Ein besonderes Highlight ist die Whiskyburg Scharfenstein. Hoch oben auf einer historischen Burg verbindet sie Brenntradition mit einem besonderen Erlebnischarakter. Besucher können hier nicht nur die Destillerie besichtigen, sondern auch besondere Single Malts probieren. Dazu kommt das außergewöhnliche Ambiente einer Burg, das Geschichte, Handwerk und Genuss perfekt vereint.
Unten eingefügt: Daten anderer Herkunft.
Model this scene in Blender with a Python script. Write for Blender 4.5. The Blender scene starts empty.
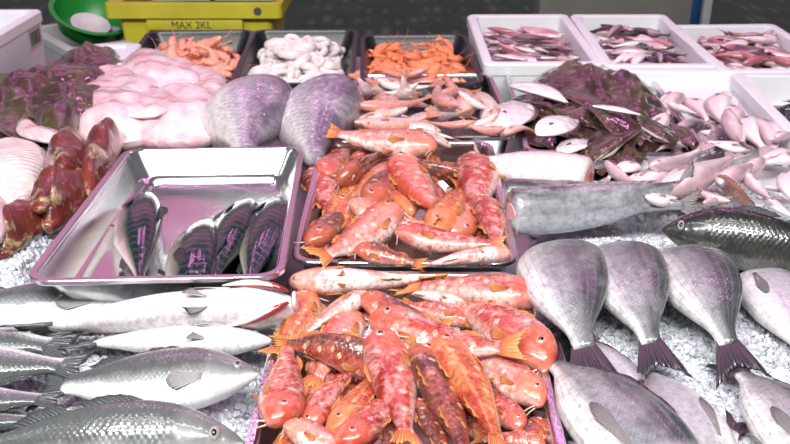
import bpy, bmesh, math, random
from mathutils import Vector, Matrix, noise
R = math.radians
PI = math.pi
scene = bpy.context.scene
COL = scene.collection
rnd = random.Random(7)

# ------------------------------------------------------------------ camera
F, TH, H = 900.0, R(24.6), 0.586
cd = bpy.data.cameras.new('camera'); cam = bpy.data.objects.new('camera', cd); COL.objects.link(cam)
cam.location = (0, 0, H); cam.rotation_euler = (PI/2 - TH, 0, 0)
cd.sensor_width = 36; cd.lens = F*36/790; cd.clip_start = 0.02
cd.dof.use_dof = True; cd.dof.focus_distance = 1.12; cd.dof.aperture_fstop = 12
scene.camera = cam
vs = scene.view_settings
vs.view_transform = 'Standard'; vs.look = 'None'; vs.gamma = 1; vs.exposure = 0.0; vs.use_curve_mapping = False

def P(px, py, h=0.0):
    """the point of the horizontal plane z=h seen at that place of the frame"""
    dx, dy = (px-395)/F, (222-py)/F
    d = Vector((dx, math.cos(TH)+dy*math.sin(TH), -math.sin(TH)+dy*math.cos(TH)))
    t = (h-H)/d.z
    return Vector((0, 0, H)) + d*t

# ------------------------------------------------------------------ node helper
def mat(name):
    m = bpy.data.materials.new(name); m.use_nodes = True
    nt = m.node_tree; nt.nodes.clear()
    return m, nt
def nd(nt, typ, ins=None, **props):
    n = nt.nodes.new('ShaderNode'+typ)
    for k, v in props.items(): setattr(n, k, v)
    for k, v in (ins or {}).items():
        s = n.inputs[k]
        if isinstance(v, bpy.types.NodeSocket): nt.links.new(v, s)
        else:
            if isinstance(v, tuple) and len(v) == 3 and s.type == 'RGBA': v = (*v, 1)
            s.default_value = v
    return n
def math_(nt, op, a, b=0.0, c=0.0, clamp=False):
    n = nd(nt, 'Math', {0: a, 1: b, 2: c}, operation=op, use_clamp=clamp); return n.outputs[0]
def ramp(nt, fac, stops, interp='LINEAR'):
    n = nd(nt, 'ValToRGB', {0: fac}); cr = n.color_ramp; cr.interpolation = interp
    while len(cr.elements) < len(stops): cr.elements.new(0.5)
    for e, (p, c) in zip(cr.elements, stops):
        e.position = p; e.color = (*c, 1) if len(c) == 3 else c
    return n.outputs[0]
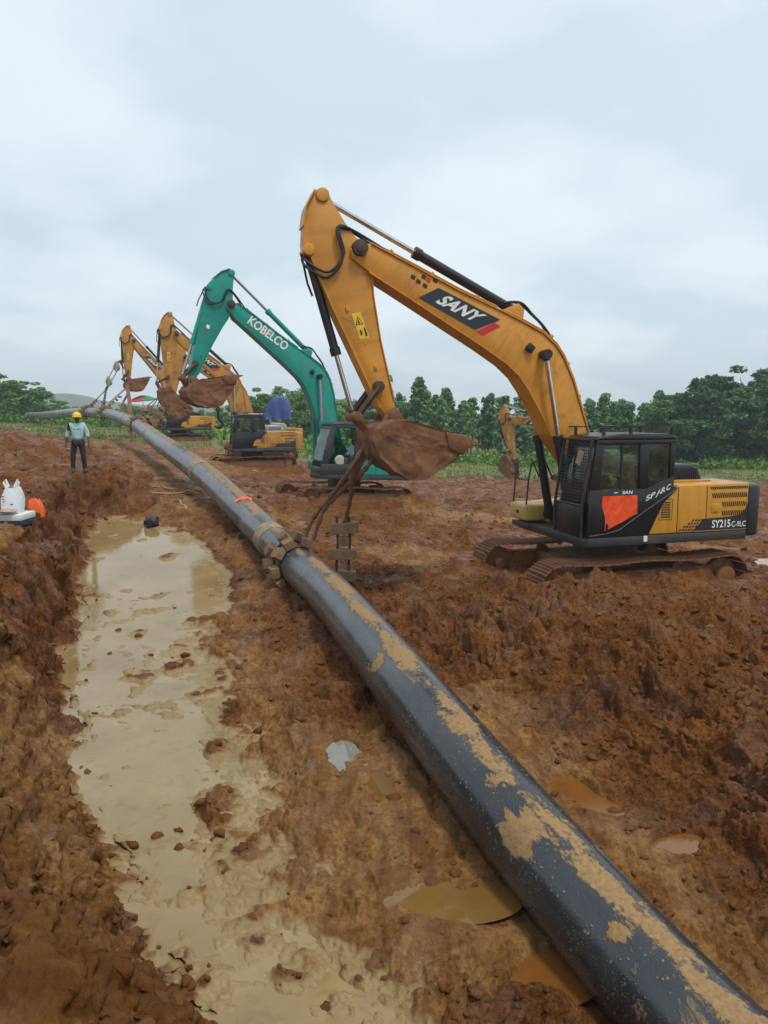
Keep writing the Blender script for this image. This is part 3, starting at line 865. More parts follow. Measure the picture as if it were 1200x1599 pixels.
def pipe_material():
    k = NT('pipe_coating')
    at = k.n('ShaderNodeAttribute', attribute_name='around')
    sx = k.n('ShaderNodeSeparateXYZ'); k.l(at.outputs['Vector'], sx.inputs[0])
    S, X, Z = sx.outputs
    stretch = k.n('ShaderNodeMapping'); stretch.inputs['Scale'].default_value = (.45, 1, 1); k.l(at.outputs['Vector'], stretch.inputs[0])
    n1 = k.noise(2.2, 8, .65, vec=stretch.outputs[0], dist=.5); n2 = k.noise(6, 7, .66, vec=stretch.outputs[0], dist=.3)
    n3 = k.noise(24, 4, .6, vec=at.outputs['Vector'])
    # crusted strip lying just right of the top: how near the angle is to it
    d = k.math('ADD', k.math('MULTIPLY', Z, .9986 / .38), k.math('MULTIPLY', X, -.03 / .38))      # cos of the angle from the strip
    strip = k.math('ADD', k.math('MULTIPLY', k.math('SUBTRACT', d, .925), 6.0), k.math('MULTIPLY', k.math('SUBTRACT', n1, .5), 2.6))
    strip = k.math('ADD', strip, k.math('MULTIPLY', k.math('SUBTRACT', n2, .5), 2.2))
    strip = k.math('ADD', strip, k.math('MULTIPLY', k.math('SUBTRACT', n3, .5), 1.0))
    strip = k.ramp(strip, [(.1, 0), (.32, 1)])
    # smears over the flank and mud along the belly
    nb = k.noise(.9, 6, .7, vec=stretch.outputs[0], dist=.8)
    smear = k.math('MULTIPLY', k.ramp(nb, [(.66, 0), (.70, 1)]), k.ramp(n2, [(.42, 0), (.55, 1)]))
    belly = k.ramp(k.math('ADD', k.math('MULTIPLY', Z, -2.2), k.math('MULTIPLY', k.math('SUBTRACT', n2, .5), 1.6)), [(.55, 0), (.85, 1)])
    vor = k.n('ShaderNodeTexVoronoi'); vor.inputs['Scale'].default_value = 17; vor.inputs['Randomness'].default_value = 1; k.l(at.outputs['Vector'], vor.inputs['Vector'])
    spot = k.math('MULTIPLY', k.ramp(vor.outputs['Distance'], [(.13, 1), (.24, 0)]), k.ramp(k.noise(3.1, 4, .6, vec=at.outputs['Vector']), [(.45, 0), (.6, 1)]))
    vor2 = k.n('ShaderNodeTexVoronoi'); vor2.inputs['Scale'].default_value = 48; k.l(at.outputs['Vector'], vor2.inputs['Vector'])
    spot2 = k.math('MULTIPLY', k.ramp(vor2.outputs['Distance'], [(.14, .8), (.26, 0)]), k.ramp(k.noise(4.3, 4, .6, vec=at.outputs['Vector']), [(.42, 0), (.62, 1)]))
    # one broad smear low on the near flank
    S0 = PATCH_S
    for (ps, px_, pz_, rad_) in ((S0, -.235, .295, .30), (S0 + .55, -.13, .355, .16), (S0 - 1.1, -.20, .32, .12), (S0 + 3.4, -.30, .22, .22)):
        vd = k.n('ShaderNodeVectorMath', operation='DISTANCE'); k.l(at.outputs['Vector'], vd.inputs[0]); vd.inputs[1].default_value = (ps, px_, pz_)
        pm = k.math('ADD', k.math('DIVIDE', vd.outputs['Value'], rad_), k.math('MULTIPLY', k.math('SUBTRACT', n2, .5), 3.2))
        smear = k.math('MAXIMUM', smear, k.ramp(pm, [(.52, 1), (.66, 0)]))
    mud = k.math('MAXIMUM', k.math('MAXIMUM', strip, smear), k.math('MAXIMUM', belly, k.math('MAXIMUM', spot, spot2)))
    # dried film and the sky's reflection painted as one pale grey, more far up the line
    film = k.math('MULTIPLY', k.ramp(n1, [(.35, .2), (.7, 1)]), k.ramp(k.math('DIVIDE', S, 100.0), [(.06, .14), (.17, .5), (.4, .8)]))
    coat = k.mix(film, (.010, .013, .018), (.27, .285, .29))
    mudc = k.mix(k.ramp(n3, [(.3, 0), (.7, 1)]), (.20, .115, .042), (.31, .19, .078))
    c = k.mix(mud, coat, mudc)
    rr = k.mix(mud, k.mix(film, (.20,) * 3, (.45,) * 3), (.85,) * 3)
    hb = k.math('ADD', k.math('MULTIPLY', mud, k.math('ADD', .5, n3)), k.math('MULTIPLY', n2, .12))
    k.bsdf(c, rr, 0, k.bump(hb, .7, .012), .65)
    MATS['pipe_coating'] = k.m
    k2 = NT('joint_wrap')
    n = k2.noise(7, 6, .65)
    k2.bsdf(k2.mix(k2.ramp(n, [(.35, 0), (.65, 1)]), (.16, .12, .085), (.36, .25, .14)), .7, 0, k2.bump(n, .5, .01))
    MATS['joint_wrap'] = k2.m
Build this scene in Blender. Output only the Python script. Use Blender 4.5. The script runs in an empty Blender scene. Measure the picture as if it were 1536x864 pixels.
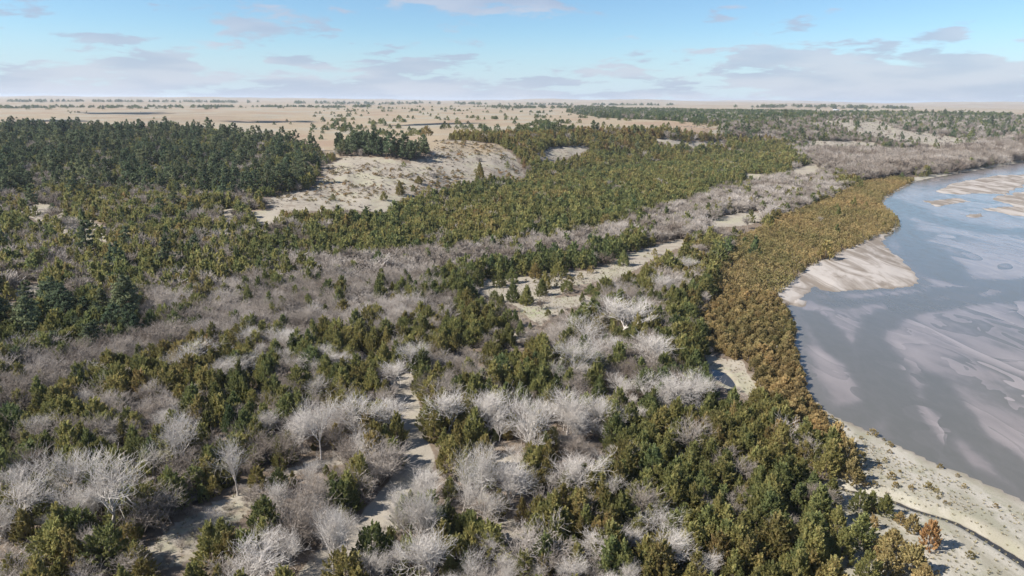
import bpy, math, random, time
T0 = time.time()
import numpy as np
from mathutils import Vector, Matrix

R = math.radians
rng = np.random.default_rng(11)
random.seed(11)
scene = bpy.context.scene
COL = scene.collection

# ------------------------------------------------------------------ camera
CAM_H, PITCH, ROLL, FPX = 70.0, R(15.3), R(0.42), 1024.0      # FPX: focal length in pixels of the 1536 wide photo
cam_d = bpy.data.cameras.new('camera'); cam = bpy.data.objects.new('camera', cam_d); COL.objects.link(cam)
cam_d.sensor_width = 36.0; cam_d.lens = 36.0 * FPX / 1536.0
cam_d.clip_start = 0.5; cam_d.clip_end = 60000
MC = Matrix.Rotation(math.pi / 2 - PITCH, 4, 'X') @ Matrix.Rotation(ROLL, 4, 'Z')
cam.matrix_world = Matrix.Translation((0, 0, CAM_H)) @ MC
scene.camera = cam
CR = np.array(MC.to_3x3())                                     # columns: right, up, back

# ------------------------------------------------------------------ sun, sky, exposure
SUN_EL, SUN_AZ = R(40), R(14)                                  # from the left, a little behind the camera
S = Vector((-math.cos(SUN_EL) * math.cos(SUN_AZ), -math.cos(SUN_EL) * math.sin(SUN_AZ), math.sin(SUN_EL)))
sun_d = bpy.data.lights.new('sun', 'SUN'); sun = bpy.data.objects.new('sun', sun_d); COL.objects.link(sun)
sun_d.energy = 5.0; sun_d.angle = R(0.53); sun_d.color = (1.0, 0.945, 0.87)
sun.rotation_euler = (-S).to_track_quat('-Z', 'Y').to_euler(); sun.location = (0, 0, 400)

world = bpy.data.worlds.new('World'); scene.world = world; world.use_nodes = True


class NT:                                                      # small node helper
    def __init__(self, tree): self.t = tree; self.n = tree.nodes; self.l = tree.links
    def add(self, typ, inputs=None, **kw):
        n = self.n.new(typ)
        for k, v in kw.items(): setattr(n, k, v)
        for k, v in (inputs or {}).items(): self.set(n, k, v)
        return n
    def set(self, n, k, v):
        s = n.inputs[k]
        if hasattr(v, 'is_output') or isinstance(v, bpy.types.NodeSocket): self.l.new(v, s)
        else: s.default_value = v
    def math(self, op, a, b=0.0, c=0.0, clamp=False):
        n = self.n.new('ShaderNodeMath'); n.operation = op; n.use_clamp = clamp
        for i, v in enumerate((a, b, c)): self.set(n, i, v)
        return n.outputs[0]
    def mix(self, f, a, b, blend='MIX'):
        n = self.n.new('ShaderNodeMix'); n.data_type = 'RGBA'; n.blend_type = blend
        self.set(n, 0, f); self.set(n, 6, a); self.set(n, 7, b)
        return n.outputs[2]
    def ramp(self, f, stops, interp='LINEAR'):
        n = self.n.new('ShaderNodeValToRGB'); n.color_ramp.interpolation = interp
        e = n.color_ramp.elements
        while len(e) < len(stops): e.new(0.5)
        for i, (p, c) in enumerate(stops):
            e[i].position = p; e[i].color = c if len(c) == 4 else (*c, 1)
        self.set(n, 0, f)
        return n.outputs[0]
    def noise(self, vec, scale, detail=4, rough=0.55, dist=0.0, out=0):
        n = self.add('ShaderNodeTexNoise', {'Scale': scale, 'Detail': detail, 'Roughness': rough, 'Distortion': dist})
        if vec is not None: self.l.new(vec, n.inputs['Vector'])
        return n.outputs[out]
    def smooth(self, x, a, b):
        n = self.n.new('ShaderNodeMapRange'); n.interpolation_type = 'SMOOTHSTEP'
        self.set(n, 0, x); n.inputs[1].default_value = a; n.inputs[2].default_value = b
        return n.outputs[0]


w = NT(world.node_tree); world.node_tree.nodes.clear()
sky = w.add('ShaderNodeTexSky', sky_type='NISHITA', sun_disc=False, sun_elevation=SUN_EL,
            sun_rotation=math.atan2(S.x, S.y), altitude=600, air_density=1.0, dust_density=0.25, ozone_density=3.0)
tc = w.add('ShaderNodeTexCoord'); sep = w.add('ShaderNodeSeparateXYZ', {0: tc.outputs['Generated']})
up = w.math('MAXIMUM', sep.outputs[2], 0.0); zz = w.math('ADD', up, 0.17)
cv = w.add('ShaderNodeCombineXYZ', {0: w.math('DIVIDE', sep.outputs[0], zz), 1: w.math('DIVIDE', sep.outputs[1], zz), 2: 5.2}).outputs[0]
c1 = w.noise(cv, 2.4, 6, 0.58, 0.1)                            # broken patches of thin cloud
big = w.noise(cv, 0.55, 2, 0.5)
low = w.smooth(up, 0.070, 0.022)                                # a cloud deck seen edge on closes up towards the horizon
cov = w.math('ADD', c1, w.math('MULTIPLY', w.math('SUBTRACT', big, 0.5), 0.55))
cov = w.math('ADD', cov, w.math('MULTIPLY', low, 0.16))
cmask = w.math('MULTIPLY', w.smooth(cov, 0.53, 0.62), 0.70)
shade = w.smooth(w.noise(cv, 1.6, 3, 0.5), .35, .65)
ccol = w.mix(shade, (3.35, 3.8, 4.9, 1), (4.7, 4.85, 5.6, 1))
blue = w.mix(1.0, sky.outputs[0], (.83, .985, 1.07, 1), 'MULTIPLY')
blue = w.mix(w.math('MULTIPLY', w.smooth(up, 0.10, 0.0), .75), blue, (4.3, 5.25, 6.5, 1))   # pale blue air low down
skyc = w.mix(cmask, blue, ccol)
bg = w.add('ShaderNodeBackground', {'Color': skyc, 'Strength': 0.064})
wo = w.add('ShaderNodeOutputWorld', {'Surface': bg.outputs[0]})

vs = scene.view_settings
vs.view_transform = 'Standard'; vs.look = 'None'; vs.exposure = 1.08; vs.gamma = 1.0; vs.use_curve_mapping = False
scene.render.engine = 'CYCLES'
cy = scene.cycles
cy.max_bounces = 5; cy.diffuse_bounces = 3; cy.glossy_bounces = 2; cy.transmission_bounces = 2
cy.volume_bounces = 0; cy.transparent_max_bounces = 6; cy.use_adaptive_sampling = True; cy.adaptive_threshold = 0.015

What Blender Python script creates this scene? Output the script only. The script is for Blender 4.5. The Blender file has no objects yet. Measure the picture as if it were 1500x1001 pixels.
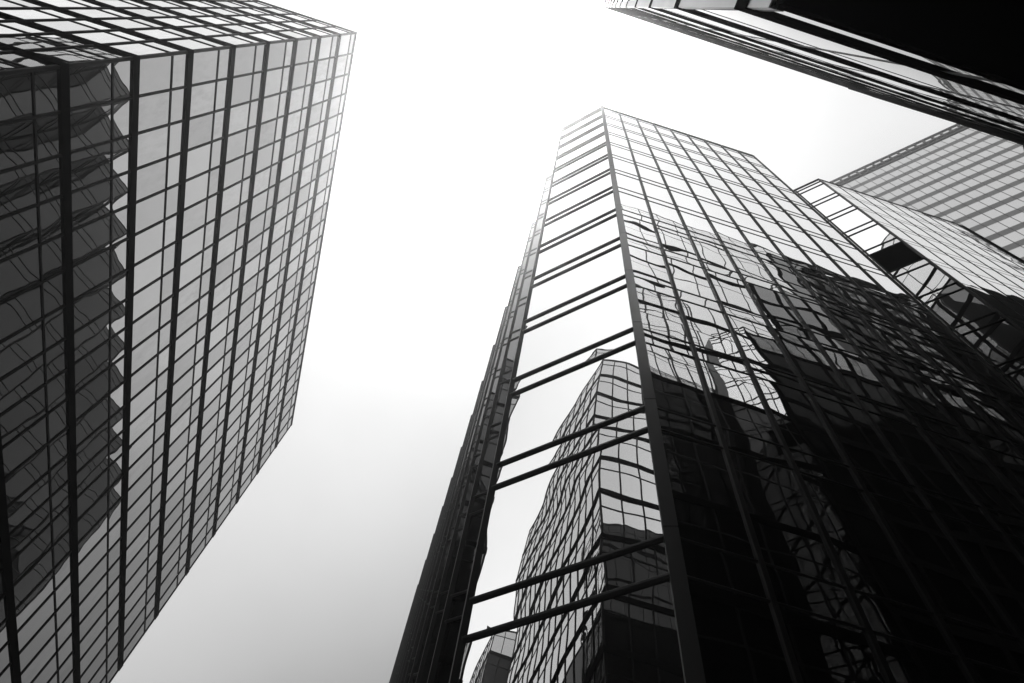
import bpy, math, random
from mathutils import Vector, Matrix
random.seed(7)
C = bpy.context.scene.collection
SC = bpy.context.scene

# ------------------------------------------------------------------ scale
H = 72.0            # roof height of the mirror towers above the eye
EYE = 1.6

# ------------------------------------------------------------------ camera
RIGHT = Vector((0.95526277, -0.27901469, 0.09810121))
DOWN = Vector((0.29295042, 0.84702825, -0.44353489))
FWD = Vector((0.04065825, 0.45243116, 0.89087202))
FPX = 984.69        # focal length in pixels of a 1500 pixel wide picture
cam_data = bpy.data.cameras.new("camera")
cam_data.sensor_width = 36.0
cam_data.lens = FPX / 1500.0 * 36.0
cam_data.clip_start = 0.05
cam_data.clip_end = 4000.0
cam = bpy.data.objects.new("camera", cam_data)
C.objects.link(cam)
U_, B_ = -DOWN, -FWD
cam.matrix_world = Matrix(((RIGHT.x, U_.x, B_.x, 0), (RIGHT.y, U_.y, B_.y, 0), (RIGHT.z, U_.z, B_.z, EYE), (0, 0, 0, 1)))
SC.camera = cam

def pix(p):
    d = Vector(p) - Vector((0, 0, EYE))
    w = d.dot(FWD)
    if w < 0.2: return None
    return (750 + FPX * d.dot(RIGHT) / w, 500.5 + FPX * d.dot(DOWN) / w)

def seen_area(q):
    """pixels a quad covers in the photograph's frame (0 outside)"""
    pts = [pix(p) for p in q]
    if any(p is None for p in pts): return 0.0
    pts = [(min(1500, max(0, x)), min(1001, max(0, y))) for x, y in pts]
    a = 0
    for i in range(4):
        x0, y0 = pts[i]; x1, y1 = pts[(i + 1) % 4]
        a += x0 * y1 - x1 * y0
    return abs(a) / 2

# ------------------------------------------------------------------ sky, sun, exposure
SUN_DIR = Vector((-0.075, 0.17, 1.0)).normalized()
SUN_EL = math.asin(SUN_DIR.z); SUN_ROT = math.atan2(SUN_DIR.x, SUN_DIR.y)
world = bpy.data.worlds.new("World"); SC.world = world; world.use_nodes = True
nt = world.node_tree; nt.nodes.clear()
def N(t, kind, **kw):
    n = t.nodes.new(kind)
    for k, v in kw.items(): setattr(n, k, v)
    return n
def val(t, op, a, b=None, c=None, clamp=False):
    n = N(t, 'ShaderNodeMath', operation=op, use_clamp=clamp)
    for i, v in enumerate((a, b, c)):
        if v is None: continue
        if isinstance(v, (int, float)): n.inputs[i].default_value = v
        else: t.links.new(v, n.inputs[i])
    return n.outputs[0]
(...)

Kreative Vielfalt aus allen Regionen

Neben den großen Namen gibt es viele kleinere Produzenten, die Neues wagen:
Fading Hill aus dem Westerwald setzt auf kräftige Whiskys aus Port- und Rotweinfässern.
Eifel Whisky reift in Kastanienholz und sorgt so für einen markanten Geschmack.
Mc Raven aus dem Sauerland kombiniert jugendliche Frische mit komplexen Fassprofilen.
Stonewood aus Bayern überzeugt mit milden, fruchtigen Malzen.
Glen Buchenbach setzt auf regionale Gerste und traditionellen Stil.
Auch Birkenhof Brennerei, Bergbrennerei Löwen und Spreewood Distillers prägen die Vielfalt.

Fasspolitik – Deutschlands Spielwiese

Ein Vorteil deutscher Brennereien: Sie sind nicht an jahrhundertealte Regeln gebunden. Neben Bourbon- und Sherryfässern kommen hier Ex-Weinfässer wie Spätburgunder, Amarone oder Riesling zum Einsatz. Auch Craft-Bier-, Rum- oder Portfässer sowie regionale Hölzer wie Kastanie und Akazie werden genutzt. Das schafft Aromen, die es nur in deutschem Whisky gibt – von roten Beeren und dunkler Schokolade bis zu malzig-hopfigen Noten und feiner Kräuterwürze.

Trends, die die Zukunft prägen

  • Fassstarke Abfüllungen (Cask Strength) in kleinen Batches

  • Weinfass-Finishs aus Port, Amarone und deutschen Rotweinen

  • Nachhaltige Produktion mit regionalen Rohstoffen

  • Kooperationen mit Winzern, Brauern und Chocolatiers

  • Erlebnisbrennereien als Tourismusmagneten

Mehr als nur ein Abklatsch

Deutscher Single Malt ist eine eigene Kategorie – kein schottisches Imitat. Er steht für Regionalität, mutige Fassauswahl und handwerkliche Präzision. Oft schmeckt er fruchtiger, weinbetonter oder würziger als internationale Whiskys.

Eines ist klar: Whisky aus Deutschland ist gekommen, um zu bleiben. Dank der Arbeit des Verbandes Deutscher Whiskybrenner e.V. gehen Qualität und Innovation hier Hand in Hand – heute, morgen und in Zukunft.